When executive director Charlie Beck took the helm of the Metropolis Performing Arts Centre in November, he and artistic director Robin Hughes knew they had to meet the challenge of tough times.

As Beck told the Daily Herald last January, attendance had "softened" and charitable donations were not meeting expectations. So the team at Metropolis had to make the Arlington Heights theater's wide array of offerings even wider, to pull in a larger swath of their potential audience.

They knew they had an audience for lighter fare -- musicals and comedies.

"But we also knew there were people who wanted cutting-edge works, who wanted drama," Hughes says. "We have had a history of presenting a serious drama every couple of years, shows like 'The Boys Next Door' and 'A Streetcar Named Desire,' but we just haven't built an audience yet for that kind of show."

Beck hopes that changes with the new Best of Chicago Series, dedicated to bringing hit shows from the city out to Arlington Heights immediately -- or shortly after -- the original run ends.
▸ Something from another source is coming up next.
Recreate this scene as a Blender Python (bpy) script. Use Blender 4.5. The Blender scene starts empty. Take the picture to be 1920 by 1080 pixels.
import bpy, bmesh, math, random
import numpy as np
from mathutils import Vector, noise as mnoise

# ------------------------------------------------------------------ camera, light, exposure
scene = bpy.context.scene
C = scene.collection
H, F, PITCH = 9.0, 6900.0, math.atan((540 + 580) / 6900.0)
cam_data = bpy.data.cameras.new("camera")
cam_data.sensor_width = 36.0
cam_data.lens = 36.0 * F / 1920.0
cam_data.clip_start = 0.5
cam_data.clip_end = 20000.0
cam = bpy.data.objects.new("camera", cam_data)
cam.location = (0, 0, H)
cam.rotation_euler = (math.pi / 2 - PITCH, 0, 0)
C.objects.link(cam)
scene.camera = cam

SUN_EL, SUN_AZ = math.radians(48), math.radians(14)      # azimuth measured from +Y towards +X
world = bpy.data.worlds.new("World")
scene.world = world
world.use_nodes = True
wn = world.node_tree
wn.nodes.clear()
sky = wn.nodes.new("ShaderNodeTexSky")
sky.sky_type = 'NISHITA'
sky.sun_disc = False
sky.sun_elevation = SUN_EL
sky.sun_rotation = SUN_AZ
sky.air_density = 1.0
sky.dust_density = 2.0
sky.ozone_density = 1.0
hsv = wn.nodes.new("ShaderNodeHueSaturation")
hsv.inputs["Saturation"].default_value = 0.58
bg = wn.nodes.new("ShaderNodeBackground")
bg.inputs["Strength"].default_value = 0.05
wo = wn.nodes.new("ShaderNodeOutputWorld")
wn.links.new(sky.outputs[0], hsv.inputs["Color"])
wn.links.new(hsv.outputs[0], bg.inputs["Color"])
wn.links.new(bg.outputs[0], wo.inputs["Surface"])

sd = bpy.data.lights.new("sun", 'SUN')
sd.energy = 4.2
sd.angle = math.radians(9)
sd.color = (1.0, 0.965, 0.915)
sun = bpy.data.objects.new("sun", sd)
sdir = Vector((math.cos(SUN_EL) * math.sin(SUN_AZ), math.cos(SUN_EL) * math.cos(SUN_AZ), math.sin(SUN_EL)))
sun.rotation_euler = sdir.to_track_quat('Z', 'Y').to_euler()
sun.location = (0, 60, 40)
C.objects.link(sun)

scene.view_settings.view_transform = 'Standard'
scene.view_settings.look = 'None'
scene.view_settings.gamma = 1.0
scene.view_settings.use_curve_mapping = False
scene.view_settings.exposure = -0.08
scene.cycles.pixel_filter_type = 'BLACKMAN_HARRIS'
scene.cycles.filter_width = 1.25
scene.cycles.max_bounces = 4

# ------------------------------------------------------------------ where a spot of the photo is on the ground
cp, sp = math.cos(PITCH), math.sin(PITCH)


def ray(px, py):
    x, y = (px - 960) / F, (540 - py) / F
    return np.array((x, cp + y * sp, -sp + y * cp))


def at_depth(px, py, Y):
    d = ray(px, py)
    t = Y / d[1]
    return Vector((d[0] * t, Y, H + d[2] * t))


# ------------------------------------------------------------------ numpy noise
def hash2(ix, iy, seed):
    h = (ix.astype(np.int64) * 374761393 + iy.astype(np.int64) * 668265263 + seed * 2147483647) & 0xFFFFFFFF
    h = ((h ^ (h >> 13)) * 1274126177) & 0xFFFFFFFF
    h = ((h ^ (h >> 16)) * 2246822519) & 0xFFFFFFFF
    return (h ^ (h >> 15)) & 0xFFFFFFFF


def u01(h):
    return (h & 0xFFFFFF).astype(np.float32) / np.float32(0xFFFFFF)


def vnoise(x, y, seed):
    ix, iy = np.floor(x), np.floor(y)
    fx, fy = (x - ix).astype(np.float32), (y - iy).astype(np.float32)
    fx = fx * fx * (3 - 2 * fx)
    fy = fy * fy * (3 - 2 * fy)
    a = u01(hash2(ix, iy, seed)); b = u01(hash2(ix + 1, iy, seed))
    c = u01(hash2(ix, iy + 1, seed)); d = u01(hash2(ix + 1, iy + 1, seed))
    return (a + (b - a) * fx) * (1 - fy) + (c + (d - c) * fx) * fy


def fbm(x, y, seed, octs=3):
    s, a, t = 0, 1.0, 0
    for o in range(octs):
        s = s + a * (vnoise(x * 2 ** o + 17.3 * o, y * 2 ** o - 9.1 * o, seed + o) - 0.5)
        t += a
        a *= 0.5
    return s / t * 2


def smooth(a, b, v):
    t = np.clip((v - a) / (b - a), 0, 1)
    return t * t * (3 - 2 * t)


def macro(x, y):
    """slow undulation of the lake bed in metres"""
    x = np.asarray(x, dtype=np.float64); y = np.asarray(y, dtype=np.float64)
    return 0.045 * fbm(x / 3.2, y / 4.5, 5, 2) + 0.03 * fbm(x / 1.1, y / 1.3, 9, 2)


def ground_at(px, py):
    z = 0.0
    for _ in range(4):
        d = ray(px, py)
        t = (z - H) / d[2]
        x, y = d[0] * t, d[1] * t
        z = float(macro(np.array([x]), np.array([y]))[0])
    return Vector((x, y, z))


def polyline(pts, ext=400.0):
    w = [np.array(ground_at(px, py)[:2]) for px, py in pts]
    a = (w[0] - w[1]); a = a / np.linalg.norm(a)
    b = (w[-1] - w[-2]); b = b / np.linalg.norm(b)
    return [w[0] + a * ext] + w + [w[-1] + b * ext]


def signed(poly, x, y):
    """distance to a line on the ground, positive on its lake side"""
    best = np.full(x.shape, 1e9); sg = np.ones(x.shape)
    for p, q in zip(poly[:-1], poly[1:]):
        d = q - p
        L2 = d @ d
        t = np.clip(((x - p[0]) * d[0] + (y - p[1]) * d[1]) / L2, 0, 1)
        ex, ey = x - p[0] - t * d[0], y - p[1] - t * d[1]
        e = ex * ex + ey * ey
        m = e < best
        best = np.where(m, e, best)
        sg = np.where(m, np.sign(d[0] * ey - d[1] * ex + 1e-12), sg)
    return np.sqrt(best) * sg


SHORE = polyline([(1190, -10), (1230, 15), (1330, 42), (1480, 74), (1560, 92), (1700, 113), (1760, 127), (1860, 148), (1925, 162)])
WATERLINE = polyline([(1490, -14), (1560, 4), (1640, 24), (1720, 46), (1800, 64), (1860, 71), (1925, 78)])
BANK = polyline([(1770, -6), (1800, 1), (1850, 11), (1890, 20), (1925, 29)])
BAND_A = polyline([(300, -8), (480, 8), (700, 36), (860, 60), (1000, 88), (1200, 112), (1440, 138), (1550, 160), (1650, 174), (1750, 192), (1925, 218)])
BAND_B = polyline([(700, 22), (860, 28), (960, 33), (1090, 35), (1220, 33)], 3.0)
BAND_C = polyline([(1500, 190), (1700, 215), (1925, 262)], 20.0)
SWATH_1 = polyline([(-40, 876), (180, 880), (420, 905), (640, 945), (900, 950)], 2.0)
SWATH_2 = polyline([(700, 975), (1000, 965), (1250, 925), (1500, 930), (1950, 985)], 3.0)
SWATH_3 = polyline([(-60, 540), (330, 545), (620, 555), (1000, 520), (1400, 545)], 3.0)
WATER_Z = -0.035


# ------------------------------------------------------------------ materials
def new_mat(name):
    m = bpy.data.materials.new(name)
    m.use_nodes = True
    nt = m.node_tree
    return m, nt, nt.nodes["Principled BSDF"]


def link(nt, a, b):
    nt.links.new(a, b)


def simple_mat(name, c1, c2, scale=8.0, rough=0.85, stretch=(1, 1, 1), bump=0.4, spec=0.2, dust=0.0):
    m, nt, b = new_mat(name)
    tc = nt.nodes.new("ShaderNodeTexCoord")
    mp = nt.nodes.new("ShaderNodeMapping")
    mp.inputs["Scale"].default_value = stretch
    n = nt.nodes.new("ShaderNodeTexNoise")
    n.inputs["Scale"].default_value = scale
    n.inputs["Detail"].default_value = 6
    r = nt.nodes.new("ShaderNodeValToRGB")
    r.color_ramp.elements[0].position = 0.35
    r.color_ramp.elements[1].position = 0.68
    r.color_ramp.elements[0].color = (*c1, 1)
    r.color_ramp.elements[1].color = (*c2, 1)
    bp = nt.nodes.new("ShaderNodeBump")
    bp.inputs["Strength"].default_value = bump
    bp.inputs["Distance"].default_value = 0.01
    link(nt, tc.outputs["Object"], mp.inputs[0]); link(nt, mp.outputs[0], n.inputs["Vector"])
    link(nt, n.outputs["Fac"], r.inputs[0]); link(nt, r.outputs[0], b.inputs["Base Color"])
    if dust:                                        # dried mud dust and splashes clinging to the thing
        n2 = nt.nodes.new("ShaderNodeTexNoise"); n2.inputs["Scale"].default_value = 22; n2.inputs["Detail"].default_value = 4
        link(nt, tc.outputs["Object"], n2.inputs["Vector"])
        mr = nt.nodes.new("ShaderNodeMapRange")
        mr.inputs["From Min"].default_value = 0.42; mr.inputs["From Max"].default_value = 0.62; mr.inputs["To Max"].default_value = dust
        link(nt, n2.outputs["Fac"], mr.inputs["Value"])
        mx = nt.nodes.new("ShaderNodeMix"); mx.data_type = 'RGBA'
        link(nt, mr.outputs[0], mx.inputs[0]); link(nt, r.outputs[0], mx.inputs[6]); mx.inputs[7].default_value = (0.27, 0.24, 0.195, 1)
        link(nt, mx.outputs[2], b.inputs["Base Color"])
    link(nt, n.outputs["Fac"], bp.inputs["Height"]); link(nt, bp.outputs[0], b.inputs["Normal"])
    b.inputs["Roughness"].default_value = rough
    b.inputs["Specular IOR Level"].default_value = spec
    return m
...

The second in the series opens Monday.

"There is such great theater going on in Chicago," Hughes explains. "And we have great relationships with the Chicago theaters we bring out to the Metropolis, theaters like Second City, The Griffin Theater and Chicago Kids Company. Wouldn't it be great to bring out other shows from Chicago theaters? That way people could see great Chicago theater without having to drive downtown, or struggle with parking."
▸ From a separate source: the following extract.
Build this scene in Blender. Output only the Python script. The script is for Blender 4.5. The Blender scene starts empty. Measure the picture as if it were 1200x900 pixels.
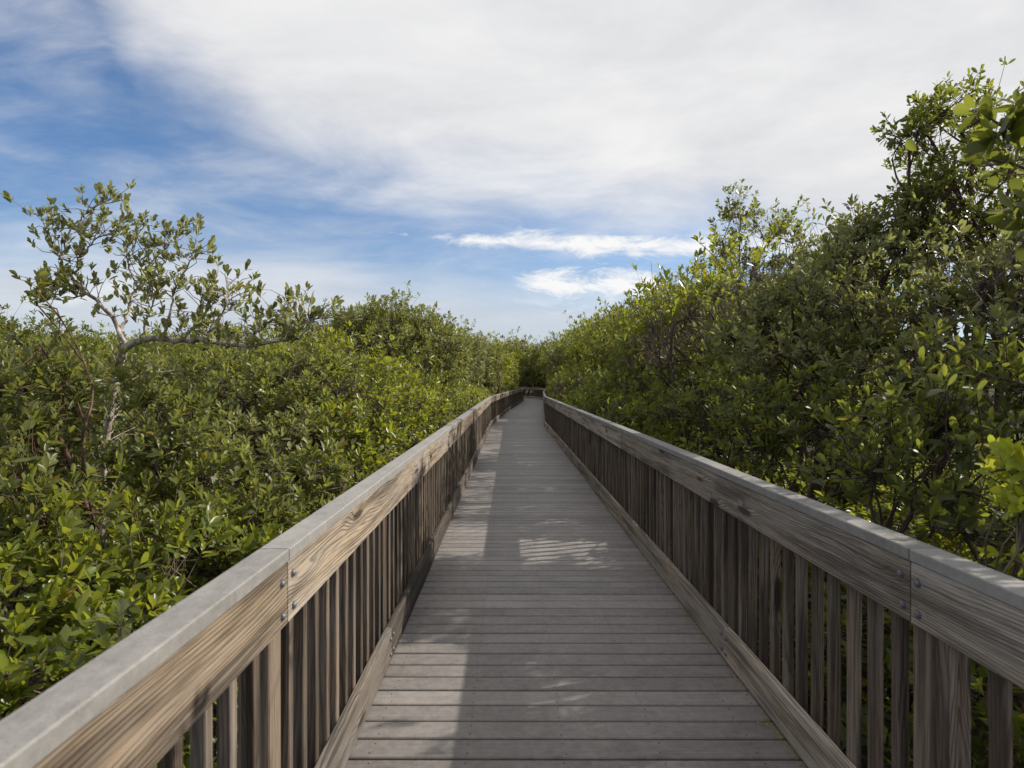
import bpy, math, random
import numpy as np
from mathutils import Vector

rng = np.random.default_rng(7)
random.seed(7)
SC = bpy.context.scene
COL = SC.collection
F = 735.0            # focal length in photo pixels (1200 wide)
EYE = 1.553          # eye height above the deck
GROUND = -0.9
SUN_EL, SUN_AZ = math.radians(35.0), math.radians(18.7)   # azimuth measured from +X towards +Y
SUN = np.array([math.cos(SUN_EL)*math.cos(SUN_AZ), math.cos(SUN_EL)*math.sin(SUN_AZ), math.sin(SUN_EL)])


def P(px, py, d):
    """A spot given by its bearing as seen from the boardwalk and its real distance ahead."""
    return np.array([(px-598.0)/F*d, d, EYE-(py-448.0)/F*d])


# ------------------------------------------------------------------ materials
class N:
    def __init__(self, m):
        m.use_nodes = True
        self.t = m.node_tree
        self.t.nodes.clear()
    def n(self, typ, **kw):
        nd = self.t.nodes.new('ShaderNode'+typ)
        for k, v in kw.items():
            if k == 'ins':
                for kk, vv in v.items():
                    s = nd.inputs[kk]
                    if hasattr(vv, 'is_output'):
                        self.t.links.new(vv, s)
                    else:
                        s.default_value = vv
            else:
                setattr(nd, k, v)
        return nd
    def math(self, op, a, b=None, c=None, clamp=False):
        nd = self.n('Math', operation=op, use_clamp=clamp)
        for i, v in enumerate((a, b, c)):
            if v is None: continue
            if hasattr(v, 'is_output'): self.t.links.new(v, nd.inputs[i])
            else: nd.inputs[i].default_value = v
        return nd.outputs[0]
    def mix(self, f, a, b, mode='MIX'):
        nd = self.n('Mix', data_type='RGBA', blend_type=mode)
        for i, v in ((0, f), (6, a), (7, b)):
            if hasattr(v, 'is_output'): self.t.links.new(v, nd.inputs[i])
            else: nd.inputs[i].default_value = v if i == 0 or len(v) == 4 else (*v, 1)
        return nd.outputs[2]
    def smooth(self, v, a, b, lo=0.0, hi=1.0):
        nd = self.n('MapRange', interpolation_type='SMOOTHSTEP')
        self.t.links.new(v, nd.inputs[0])
        for i, x in enumerate((a, b, lo, hi)): nd.inputs[i+1].default_value = x
        return nd.outputs[0]
    def noise(self, vec, scale, detail=4, rough=.55, dist=0.0):
        nd = self.n('TexNoise', ins={'Scale': scale, 'Detail': detail, 'Roughness': rough, 'Distortion': dist})
        if vec is not None: self.t.links.new(vec, nd.inputs['Vector'])
        return nd.outputs[0]
    def scale(self, vec, s):
        nd = self.n('VectorMath', operation='MULTIPLY')
        self.t.links.new(vec, nd.inputs[0]); nd.inputs[1].default_value = s
        return nd.outputs[0]
    def add(self, vec, v2):
        nd = self.n('VectorMath', operation='ADD')
        self.t.links.new(vec, nd.inputs[0])
        if hasattr(v2, 'is_output'): self.t.links.new(v2, nd.inputs[1])
        else: nd.inputs[1].default_value = v2
        return nd.outputs[0]
    def out(self, sh):
        o = self.n('OutputMaterial')
        self.t.links.new(sh, o.inputs[0])


def wood_mat(name, warm, dark, grey, greyness, ringf=95.0, knots=True, rough=.8):
    m = bpy.data.materials.new(name)
    g = N(m)
    tc = g.n('TexCoord').outputs['Object']
    rnd = g.n('ObjectInfo').outputs['Random']
    off = g.n('CombineXYZ', ins={0: g.math('MULTIPLY', rnd, 37.0), 1: g.math('MULTIPLY', rnd, 11.3), 2: g.math('MULTIPLY', rnd, 23.7)}).outputs[0]
    p = g.add(tc, off)
    warp = g.noise(g.scale(p, (.42, 2.6, 2.6)), 1.0, 2, .5)
    warp2 = g.noise(g.scale(p, (1.6, 12, 12)), 1.0, 4, .6)
    sep = g.n('SeparateXYZ', ins={0: p})
    across = g.math('ADD', sep.outputs[2], g.math('MULTIPLY', sep.outputs[1], .7))
    v = g.math('ADD', across, g.math('MULTIPLY', warp, .22))
    v = g.math('ADD', v, g.math('MULTIPLY', warp2, .016))
    if knots:
        vor = g.n('TexVoronoi', ins={'Vector': g.scale(p, (1.25, 6.5, 6.5)), 'Scale': 1.0, 'Randomness': 1.0})
        kd = vor.outputs['Distance']
        knot = g.smooth(kd, .36, .02)
        v = g.math('ADD', v, g.math('MULTIPLY', knot, .036))
        kcore = g.smooth(kd, .15, .08)
    v = g.math('ADD', v, g.math('MULTIPLY', g.noise(g.scale(p, (.3, 9, 9)), 1.0, 2, .5), .05))
    s = g.math('SINE', g.math('MULTIPLY', v, ringf*6.0))
    s2 = g.math('SINE', g.math('MULTIPLY', v, ringf*14.1))
    amp = g.smooth(g.noise(g.scale(p, (1.4, 14, 14)), 1.0, 3, .6), .3, .62)
    late = g.math('MULTIPLY', g.smooth(g.math('ADD', s, g.math('MULTIPLY', s2, .35)), -.2, 1.15), g.math('ADD', g.math('MULTIPLY', amp, .75), .25))
    fine = g.noise(g.scale(p, (5, 260, 260)), 1.0, 3, .6)
    col = g.mix(g.math('MULTIPLY', late, .8), warm, dark)
    wz = g.noise(g.scale(p, (1.3, 5, 5)), 1.0, 3, .6)
    wz = g.math('ADD', g.smooth(wz, .35, .68), g.math('MULTIPLY', rnd, .35))
    gm = g.math('MULTIPLY', wz, greyness, clamp=True)
    gcol = g.mix(g.math('MULTIPLY', late, .75), grey, tuple(c*.42 for c in grey))
    col = g.mix(gm, col, gcol)
    streak = g.noise(g.scale(p, (.9, 26, 26)), 1.0, 4, .62)
    stain = g.noise(g.scale(p, (1.1, 5, 5)), 1.0, 4, .6)
    dk = g.smooth(g.math('ADD', g.math('MULTIPLY', streak, .55), g.math('MULTIPLY', stain, .45)), .45, .60)
    col = g.mix(g.math('MULTIPLY', dk, .80), col, dark)
    col = g.mix(g.math('MULTIPLY', g.smooth(streak, .42, .28), .35), col, tuple(min(1, c*1.35) for c in grey))
    col = g.mix(g.math('MULTIPLY', g.smooth(fine, .45, .7), .6), col, tuple(c*.5 for c in dark))
    if knots:
        col = g.mix(g.math('MULTIPLY', kcore, .92), col, tuple(c*.5 for c in dark))
    tone = g.math('ADD', g.math('MULTIPLY', rnd, .75), .66)
    tn = g.n('CombineXYZ', ins={0: tone, 1: tone, 2: tone}).outputs[0]
    col = g.mix(1.0, col, tn, 'MULTIPLY')
    hgt = g.math('SUBTRACT', g.math('MULTIPLY', fine, .5), g.math('MULTIPLY', late, .8))
    bump = g.n('Bump', ins={'Strength': .7, 'Distance': .004, 'Height': hgt})
    b = g.n('BsdfPrincipled', ins={'Base Color': col, 'Roughness': rough, 'Normal': bump.outputs[0]})
    b.inputs['Specular IOR Level'].default_value = .25
    g.out(b.outputs[0])
    return m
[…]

The first show they brought in was a remount of "Superior Donuts," by Pulitzer Prize-winning Chicago playwright Tracy Letts. The play was produced by the Mary-Arrchie Theatre, a stalwart of Chicago's off-Loop theater scene.

"We brought in their whole team, their whole set, we gave them time to do tech rehearsals," Hughes says.
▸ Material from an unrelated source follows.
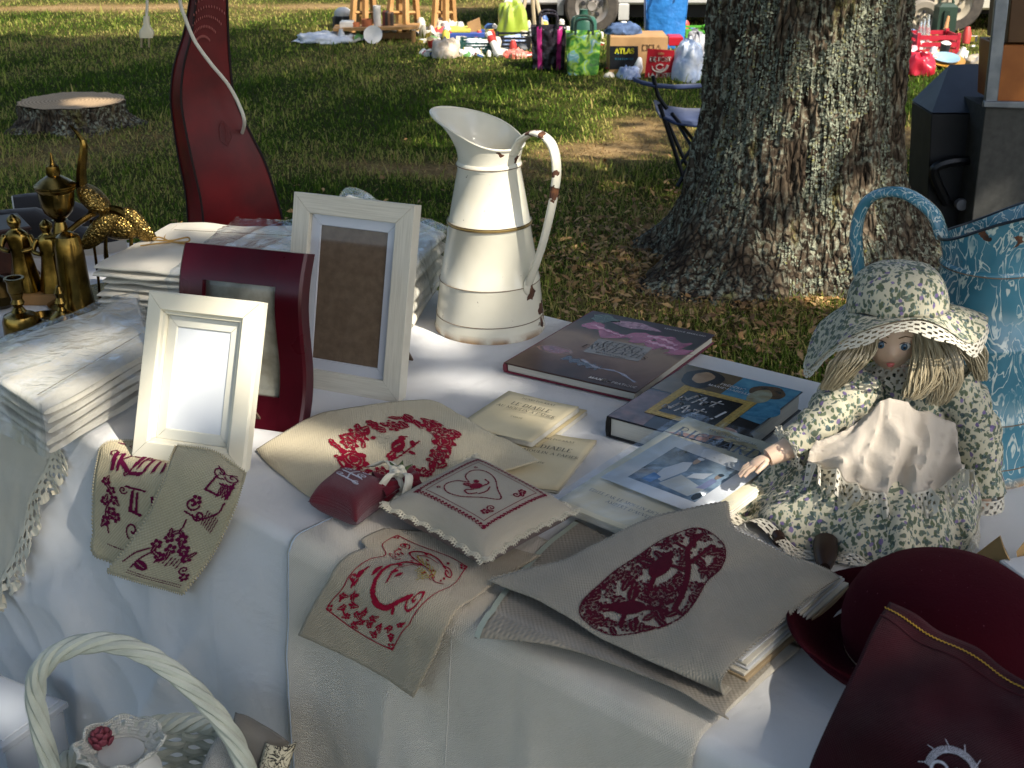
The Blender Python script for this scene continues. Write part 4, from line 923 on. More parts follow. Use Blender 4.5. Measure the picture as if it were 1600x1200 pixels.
t_, a_, b__ = booklet('paper_booklet', 'cream paper booklet partly covered by the red wreath cloth and cushion', (752, 745), (872, 766), (858, 676), .003, .006, CREAMP, sheets=4, group='cream booklets'); diable(t_, a_, b__, .0085)
t_, a_, b__ = booklet('paper_booklet', 'cream booklet lying directly beneath the upper booklet with ragged edges showing', (722, 667), (842, 697), (815, 617), .002, .008, mat('raw_paper', S('cdbb90'), .85), sheets=5, group='cream booklets')
# --- the Richard booklet in its clear sleeve, leaning on the art book
t_, rw_, rd_ = booklet('papermill_book', 'large cream booklet in a clear sleeve with a blue photograph, against the art book', (868, 783), (1062, 858), (1015, 647), .014, .012, mat('ivory_cover', S('d8d0b8'), .5, col2=S('c9bf9f'), vs=9), sheets=5, cat='book', lean=Matrix.Rotation(math.radians(3), 4, 'X'))
zc = .0155; tx = MB(); f_ = flat(zc)
text(tx, 'RICHARD', .44*rw_, .800*rd_, .0255, f_, (.06, .15)); text(tx, 'MARIUS PERAUDEAU', .48*rw_, .91*rd_, .0065, f_, (.08, .14))
text(tx, 'EDITE PAR LE MOULIN RICHARD DE BAS', .52*rw_, .145*rd_, .0068, f_, (.08, .14)); text(tx, "AMBERT D'AUVERGNE", .52*rw_, .105*rd_, .0068, f_, (.08, .14))
tx.build('title', ink('slate', S('5a6470')), t_, smooth=0)
for i in range(7): patch(t_, 'cover_stain', blob((.35+.07*i)*rw_, (.93-.012*i+.02*math.sin(i*2))*rd_, .016, .006, wob=.25, seed=i), mat('ochre_stain', S('c2b083'), .6), zc-.0004)
def sheet(name, pts, z, m, par): return MB().add([(x*rw_, y*rd_, z) for x, y in pts], [(0, 1, 2, 3)]).build(name, m, par, solid=.0005)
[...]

"Superior Donuts" ran two weeks in July, but Hughes was pleased with how it did at the box office.

"Early on, sales were slow," she says, "But we found that the audience size increased each night."

The second show in the series is another work a Chicago playwright receiving national attention, Tanya Saracho's "Enfrascada (A Hoodoo Comedy of Jarring Proportions)." "Enfrascada" had an extended run at the Berwyn-based 16th Street Theater.

"Robin Hughes contacted me the night before closing," recalls Ann Filmer, founder and artistic director of 16th Street. "She said, 'Before you strike your set, would you consider moving this show to Arlington Heights?'"

Hughes was interested in the show for a number of reasons. She hopes the play, about a Latina who uses folk magic to cope with a painful breakup, will attract a new audience to the Metropolis.

"We have a huge Latino community around us, and we are not serving that community right now," Hughes.

It is also much easier -- and cheaper -- to bring a finished show to a new space, than to create a new show from scratch.

The version of "Enfrascada" playing at Metropolis will be exactly the same one that ran at 16th Street. In fact, one of the actors in the show, Yunuen Pardo, is actually interrupting an extended summer vacation in Mexico to fly back to Chicago to appear at Metropolis.

"I get to see a lot of great theater in Chicago," Hughes explains. "With the Best of Chicago Series if I see something that is emerging in Chicago, something that is great, I can bring it to the Metropolis."

Everybody wins.

"16th Street Theater's 'Enfrascada' played to rave reviews downtown, well not downtown, because we are in Berwyn, but close to downtown," Filmer said. "So now we're bringing it to the suburbs for an encore!"